## Objective
Print out every line, exactly as written.

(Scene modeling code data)
------------------------------------

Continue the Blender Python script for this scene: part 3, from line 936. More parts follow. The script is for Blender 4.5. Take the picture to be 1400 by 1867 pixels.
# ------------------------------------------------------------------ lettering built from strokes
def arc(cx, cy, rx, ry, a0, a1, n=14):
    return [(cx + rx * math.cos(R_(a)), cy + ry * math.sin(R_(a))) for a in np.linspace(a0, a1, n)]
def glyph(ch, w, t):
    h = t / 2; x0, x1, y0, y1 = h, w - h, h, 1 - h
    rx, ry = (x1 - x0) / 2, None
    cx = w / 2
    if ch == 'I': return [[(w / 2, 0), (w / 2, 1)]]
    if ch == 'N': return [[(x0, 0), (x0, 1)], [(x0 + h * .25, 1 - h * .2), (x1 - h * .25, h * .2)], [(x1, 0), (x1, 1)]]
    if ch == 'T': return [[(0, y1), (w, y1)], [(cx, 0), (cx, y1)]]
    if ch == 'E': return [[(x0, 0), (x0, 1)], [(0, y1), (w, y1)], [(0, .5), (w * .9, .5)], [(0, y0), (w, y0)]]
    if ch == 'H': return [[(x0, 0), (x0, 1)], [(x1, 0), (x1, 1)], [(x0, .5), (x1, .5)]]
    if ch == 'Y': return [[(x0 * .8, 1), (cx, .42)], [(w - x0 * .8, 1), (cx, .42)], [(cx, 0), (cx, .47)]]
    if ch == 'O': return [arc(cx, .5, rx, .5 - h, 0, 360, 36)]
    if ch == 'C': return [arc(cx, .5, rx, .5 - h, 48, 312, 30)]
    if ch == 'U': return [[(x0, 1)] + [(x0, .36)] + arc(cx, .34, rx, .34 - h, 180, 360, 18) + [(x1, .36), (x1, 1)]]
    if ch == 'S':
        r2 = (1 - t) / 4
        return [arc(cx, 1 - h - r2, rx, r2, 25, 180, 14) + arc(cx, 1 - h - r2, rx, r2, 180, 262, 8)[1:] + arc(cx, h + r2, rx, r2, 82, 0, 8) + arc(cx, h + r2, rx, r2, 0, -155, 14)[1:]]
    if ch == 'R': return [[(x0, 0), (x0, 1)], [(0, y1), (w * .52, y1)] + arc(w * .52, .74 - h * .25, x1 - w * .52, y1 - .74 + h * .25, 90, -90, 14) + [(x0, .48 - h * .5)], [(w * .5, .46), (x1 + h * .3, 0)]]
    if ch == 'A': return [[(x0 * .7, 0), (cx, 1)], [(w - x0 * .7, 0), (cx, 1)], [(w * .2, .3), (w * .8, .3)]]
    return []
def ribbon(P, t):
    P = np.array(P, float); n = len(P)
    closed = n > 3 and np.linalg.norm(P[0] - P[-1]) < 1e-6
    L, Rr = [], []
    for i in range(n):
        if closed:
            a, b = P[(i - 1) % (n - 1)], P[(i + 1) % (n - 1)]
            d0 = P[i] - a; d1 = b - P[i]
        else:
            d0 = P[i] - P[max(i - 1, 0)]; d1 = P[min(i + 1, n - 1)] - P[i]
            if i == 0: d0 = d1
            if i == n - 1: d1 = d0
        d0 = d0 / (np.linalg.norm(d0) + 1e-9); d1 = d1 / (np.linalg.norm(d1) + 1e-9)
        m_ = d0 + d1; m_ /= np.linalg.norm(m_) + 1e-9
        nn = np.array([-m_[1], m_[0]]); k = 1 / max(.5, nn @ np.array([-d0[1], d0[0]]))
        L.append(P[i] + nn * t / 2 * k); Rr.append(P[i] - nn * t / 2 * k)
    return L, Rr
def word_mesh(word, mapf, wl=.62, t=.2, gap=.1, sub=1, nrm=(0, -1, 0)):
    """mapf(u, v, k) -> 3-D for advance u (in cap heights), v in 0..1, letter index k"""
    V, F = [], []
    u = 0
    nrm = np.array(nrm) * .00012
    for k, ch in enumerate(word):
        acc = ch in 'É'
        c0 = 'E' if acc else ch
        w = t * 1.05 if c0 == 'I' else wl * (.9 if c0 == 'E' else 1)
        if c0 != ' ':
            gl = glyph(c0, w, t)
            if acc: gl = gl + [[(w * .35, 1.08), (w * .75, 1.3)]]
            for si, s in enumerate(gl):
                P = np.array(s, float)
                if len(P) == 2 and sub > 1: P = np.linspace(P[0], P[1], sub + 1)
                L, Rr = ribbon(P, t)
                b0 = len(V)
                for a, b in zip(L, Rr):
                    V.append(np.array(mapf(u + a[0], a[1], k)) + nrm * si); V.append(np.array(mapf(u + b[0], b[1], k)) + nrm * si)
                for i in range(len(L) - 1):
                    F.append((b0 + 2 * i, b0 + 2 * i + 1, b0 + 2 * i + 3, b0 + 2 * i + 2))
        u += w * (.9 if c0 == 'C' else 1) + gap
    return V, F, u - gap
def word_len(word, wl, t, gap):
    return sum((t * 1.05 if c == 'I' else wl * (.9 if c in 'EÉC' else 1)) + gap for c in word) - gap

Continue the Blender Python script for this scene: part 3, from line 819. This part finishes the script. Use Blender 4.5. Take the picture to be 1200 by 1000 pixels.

------------------------------------

## Answer
Continue the Blender Python script for this scene: part 3, from line 936. More parts follow. The script is for Blender 4.5. Take the picture to be 1400 by 1867 pixels.
# ------------------------------------------------------------------ lettering built from strokes
def arc(cx, cy, rx, ry, a0, a1, n=14):
    return [(cx + rx * math.cos(R_(a)), cy + ry * math.sin(R_(a))) for a in np.linspace(a0, a1, n)]
def glyph(ch, w, t):
    h = t / 2; x0, x1, y0, y1 = h, w - h, h, 1 - h
    rx, ry = (x1 - x0) / 2, None
    cx = w / 2
    if ch == 'I': return [[(w / 2, 0), (w / 2, 1)]]
    if ch == 'N': return [[(x0, 0), (x0, 1)], [(x0 + h * .25, 1 - h * .2), (x1 - h * .25, h * .2)], [(x1, 0), (x1, 1)]]
    if ch == 'T': return [[(0, y1), (w, y1)], [(cx, 0), (cx, y1)]]
    if ch == 'E': return [[(x0, 0), (x0, 1)], [(0, y1), (w, y1)], [(0, .5), (w * .9, .5)], [(0, y0), (w, y0)]]
    if ch == 'H': return [[(x0, 0), (x0, 1)], [(x1, 0), (x1, 1)], [(x0, .5), (x1, .5)]]
    if ch == 'Y': return [[(x0 * .8, 1), (cx, .42)], [(w - x0 * .8, 1), (cx, .42)], [(cx, 0), (cx, .47)]]
    if ch == 'O': return [arc(cx, .5, rx, .5 - h, 0, 360, 36)]
    if ch == 'C': return [arc(cx, .5, rx, .5 - h, 48, 312, 30)]
    if ch == 'U': return [[(x0, 1)] + [(x0, .36)] + arc(cx, .34, rx, .34 - h, 180, 360, 18) + [(x1, .36), (x1, 1)]]
    if ch == 'S':
        r2 = (1 - t) / 4
        return [arc(cx, 1 - h - r2, rx, r2, 25, 180, 14) + arc(cx, 1 - h - r2, rx, r2, 180, 262, 8)[1:] + arc(cx, h + r2, rx, r2, 82, 0, 8) + arc(cx, h + r2, rx, r2, 0, -155, 14)[1:]]
    if ch == 'R': return [[(x0, 0), (x0, 1)], [(0, y1), (w * .52, y1)] + arc(w * .52, .74 - h * .25, x1 - w * .52, y1 - .74 + h * .25, 90, -90, 14) + [(x0, .48 - h * .5)], [(w * .5, .46), (x1 + h * .3, 0)]]
    if ch == 'A': return [[(x0 * .7, 0), (cx, 1)], [(w - x0 * .7, 0), (cx, 1)], [(w * .2, .3), (w * .8, .3)]]
    return []
def ribbon(P, t):
    P = np.array(P, float); n = len(P)
    closed = n > 3 and np.linalg.norm(P[0] - P[-1]) < 1e-6
    L, Rr = [], []
    for i in range(n):
        if closed:
            a, b = P[(i - 1) % (n - 1)], P[(i + 1) % (n - 1)]
            d0 = P[i] - a; d1 = b - P[i]
        else:
            d0 = P[i] - P[max(i - 1, 0)]; d1 = P[min(i + 1, n - 1)] - P[i]
            if i == 0: d0 = d1
            if i == n - 1: d1 = d0
        d0 = d0 / (np.linalg.norm(d0) + 1e-9); d1 = d1 / (np.linalg.norm(d1) + 1e-9)
        m_ = d0 + d1; m_ /= np.linalg.norm(m_) + 1e-9
        nn = np.array([-m_[1], m_[0]]); k = 1 / max(.5, nn @ np.array([-d0[1], d0[0]]))
        L.append(P[i] + nn * t / 2 * k); Rr.append(P[i] - nn * t / 2 * k)
    return L, Rr
def word_mesh(word, mapf, wl=.62, t=.2, gap=.1, sub=1, nrm=(0, -1, 0)):
    """mapf(u, v, k) -> 3-D for advance u (in cap heights), v in 0..1, letter index k"""
    V, F = [], []
    u = 0
    nrm = np.array(nrm) * .00012
    for k, ch in enumerate(word):
        acc = ch in 'É'
        c0 = 'E' if acc else ch
        w = t * 1.05 if c0 == 'I' else wl * (.9 if c0 == 'E' else 1)
        if c0 != ' ':
            gl = glyph(c0, w, t)
            if acc: gl = gl + [[(w * .35, 1.08), (w * .75, 1.3)]]
            for si, s in enumerate(gl):
                P = np.array(s, float)
                if len(P) == 2 and sub > 1: P = np.linspace(P[0], P[1], sub + 1)
                L, Rr = ribbon(P, t)
                b0 = len(V)
                for a, b in zip(L, Rr):
                    V.append(np.array(mapf(u + a[0], a[1], k)) + nrm * si); V.append(np.array(mapf(u + b[0], b[1], k)) + nrm * si)
                for i in range(len(L) - 1):
                    F.append((b0 + 2 * i, b0 + 2 * i + 1, b0 + 2 * i + 3, b0 + 2 * i + 2))
        u += w * (.9 if c0 == 'C' else 1) + gap
    return V, F, u - gap
def word_len(word, wl, t, gap):
    return sum((t * 1.05 if c == 'I' else wl * (.9 if c in 'EÉC' else 1)) + gap for c in word) - gap

Continue the Blender Python script for this scene: part 3, from line 819. This part finishes the script. Use Blender 4.5. Take the picture to be 1200 by 1000 pixels.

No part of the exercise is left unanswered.